DAYTON, Ohio (WDTN) — The Callery pear tree was banned for sale earlier in 2023 in the state, but it is not the only invasive plant in Ohio.
Known for spreading quickly and in large numbers, invasive plants can take over a forest in just a few years, and unlike their natural habitat, there are very few predators for these plants in the state.
Amanda Bennett, Ohio State University Miami Extension agriculture and natural resource educator, said, “They have an herbivore that eats it. But we don’t have that herbivore here. And the specialized herbivore that we do have is a white tailed deer, and they prefer our native plants.”
This decreases the number of native plants, and when deer eat, they spread the seeds of invasive plants, a problem for the ecosystem.
Katy Lucas, Centerville-Washington Park District Environmental Education Supervisor, said, “Our ecosystems always start toward the bottom, right? They start with the plants.

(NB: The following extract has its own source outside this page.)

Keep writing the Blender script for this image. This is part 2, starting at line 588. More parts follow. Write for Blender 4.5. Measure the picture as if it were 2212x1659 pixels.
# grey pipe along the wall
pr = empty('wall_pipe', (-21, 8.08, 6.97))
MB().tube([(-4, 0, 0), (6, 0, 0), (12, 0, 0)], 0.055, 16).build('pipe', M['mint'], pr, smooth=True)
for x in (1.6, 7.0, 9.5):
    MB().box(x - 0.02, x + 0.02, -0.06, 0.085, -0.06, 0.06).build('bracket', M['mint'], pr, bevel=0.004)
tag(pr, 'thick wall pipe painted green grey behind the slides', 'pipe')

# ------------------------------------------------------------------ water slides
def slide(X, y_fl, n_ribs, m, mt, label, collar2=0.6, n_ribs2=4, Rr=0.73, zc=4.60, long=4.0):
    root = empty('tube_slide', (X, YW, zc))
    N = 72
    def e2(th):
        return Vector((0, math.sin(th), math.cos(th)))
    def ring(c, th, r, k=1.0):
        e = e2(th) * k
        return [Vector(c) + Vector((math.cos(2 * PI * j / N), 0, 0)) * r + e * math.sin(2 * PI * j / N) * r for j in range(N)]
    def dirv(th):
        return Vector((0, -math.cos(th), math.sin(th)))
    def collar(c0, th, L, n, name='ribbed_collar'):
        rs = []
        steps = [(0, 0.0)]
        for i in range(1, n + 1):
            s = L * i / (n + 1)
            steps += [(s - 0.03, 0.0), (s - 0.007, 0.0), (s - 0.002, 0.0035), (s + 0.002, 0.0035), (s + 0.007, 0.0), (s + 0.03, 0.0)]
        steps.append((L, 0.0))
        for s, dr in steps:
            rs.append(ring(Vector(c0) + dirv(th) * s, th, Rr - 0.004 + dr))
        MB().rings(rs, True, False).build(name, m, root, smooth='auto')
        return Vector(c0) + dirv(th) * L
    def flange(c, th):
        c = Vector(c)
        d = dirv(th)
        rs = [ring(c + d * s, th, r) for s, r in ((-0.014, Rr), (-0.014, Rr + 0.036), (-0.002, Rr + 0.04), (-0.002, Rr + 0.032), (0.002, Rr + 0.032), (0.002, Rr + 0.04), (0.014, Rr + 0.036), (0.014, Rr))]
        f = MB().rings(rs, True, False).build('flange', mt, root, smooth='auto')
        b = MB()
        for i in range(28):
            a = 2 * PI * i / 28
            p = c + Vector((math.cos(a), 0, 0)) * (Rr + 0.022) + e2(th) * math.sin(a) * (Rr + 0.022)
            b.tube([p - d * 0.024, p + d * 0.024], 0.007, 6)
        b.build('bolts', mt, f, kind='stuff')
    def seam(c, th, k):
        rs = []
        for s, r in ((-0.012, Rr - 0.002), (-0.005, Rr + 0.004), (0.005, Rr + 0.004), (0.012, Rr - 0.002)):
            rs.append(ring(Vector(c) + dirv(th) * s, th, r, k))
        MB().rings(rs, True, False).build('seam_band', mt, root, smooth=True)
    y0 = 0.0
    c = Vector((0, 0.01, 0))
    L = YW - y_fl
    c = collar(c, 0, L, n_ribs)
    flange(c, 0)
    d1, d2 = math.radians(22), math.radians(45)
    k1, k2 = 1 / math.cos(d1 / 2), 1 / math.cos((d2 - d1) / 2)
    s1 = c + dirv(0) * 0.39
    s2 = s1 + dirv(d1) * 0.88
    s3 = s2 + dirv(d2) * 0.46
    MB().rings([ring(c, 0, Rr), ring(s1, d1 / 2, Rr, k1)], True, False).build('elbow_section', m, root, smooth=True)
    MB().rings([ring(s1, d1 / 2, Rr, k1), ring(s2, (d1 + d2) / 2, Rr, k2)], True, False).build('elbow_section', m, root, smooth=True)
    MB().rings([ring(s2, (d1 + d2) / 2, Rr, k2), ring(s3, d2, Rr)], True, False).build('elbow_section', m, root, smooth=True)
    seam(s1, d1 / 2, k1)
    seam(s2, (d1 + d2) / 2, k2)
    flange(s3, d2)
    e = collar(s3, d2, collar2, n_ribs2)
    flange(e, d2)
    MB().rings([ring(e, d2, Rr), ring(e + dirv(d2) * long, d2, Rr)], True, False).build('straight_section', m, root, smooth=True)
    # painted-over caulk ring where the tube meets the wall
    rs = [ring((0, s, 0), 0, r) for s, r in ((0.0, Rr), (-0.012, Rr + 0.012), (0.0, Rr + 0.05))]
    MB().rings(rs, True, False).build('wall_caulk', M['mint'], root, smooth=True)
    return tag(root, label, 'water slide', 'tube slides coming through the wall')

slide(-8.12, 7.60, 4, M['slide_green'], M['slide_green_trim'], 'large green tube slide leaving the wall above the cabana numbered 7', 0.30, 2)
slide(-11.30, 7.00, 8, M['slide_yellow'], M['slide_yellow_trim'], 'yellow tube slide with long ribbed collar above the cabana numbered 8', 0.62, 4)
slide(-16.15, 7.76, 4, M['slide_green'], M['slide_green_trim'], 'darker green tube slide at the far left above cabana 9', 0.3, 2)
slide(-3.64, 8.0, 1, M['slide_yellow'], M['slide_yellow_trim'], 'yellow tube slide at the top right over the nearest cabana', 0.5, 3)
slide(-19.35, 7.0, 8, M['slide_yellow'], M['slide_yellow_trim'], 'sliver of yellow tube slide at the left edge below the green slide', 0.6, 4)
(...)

And so the higher diversity of plants that you have, the higher diversity of animals.”
For the park district, it is a constant fight to remove them.

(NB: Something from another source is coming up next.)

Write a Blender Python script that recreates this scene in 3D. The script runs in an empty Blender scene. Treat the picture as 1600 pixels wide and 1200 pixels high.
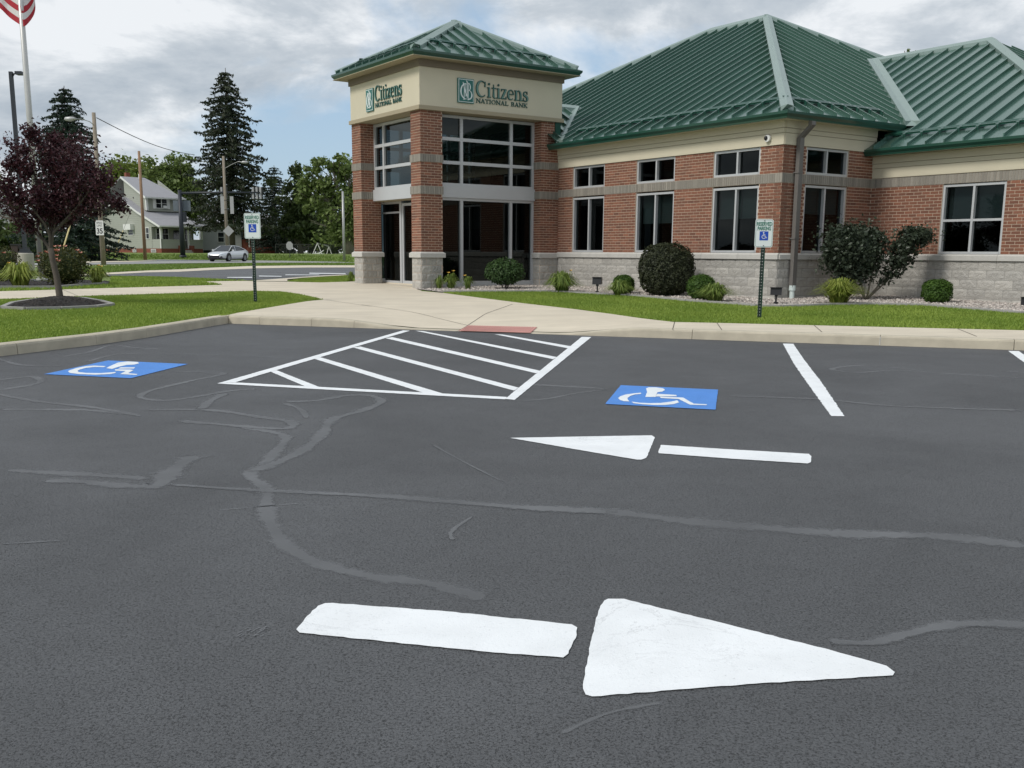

Lucas said, “For garlic mustard and honeysuckle and multiflora rose At this point, they’re established enough that there’s enough seed in the space that they’re just going to keep receding, and so we just have to keep fighting it.”
The honeysuckle is known to be effective at providing shade, stunting growth of other plants.

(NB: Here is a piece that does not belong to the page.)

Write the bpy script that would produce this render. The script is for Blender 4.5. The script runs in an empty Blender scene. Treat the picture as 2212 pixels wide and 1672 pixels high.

Bennett said, “It is covering like forest floors and shading out a lot of the regrowth of some of our trees, our native trees and shrubs.”
Once established, it can be a thorn in your side to remove.
Bennett said, “Bush hogging it, cutting it down, really going at it for several years and then following it with an herbicide application because it won’t die just by cutting it down. It sprouts from the roots.”
According to the USDA National Institution of Food and Agriculture, the United States economy loses $137 billion from invasive species.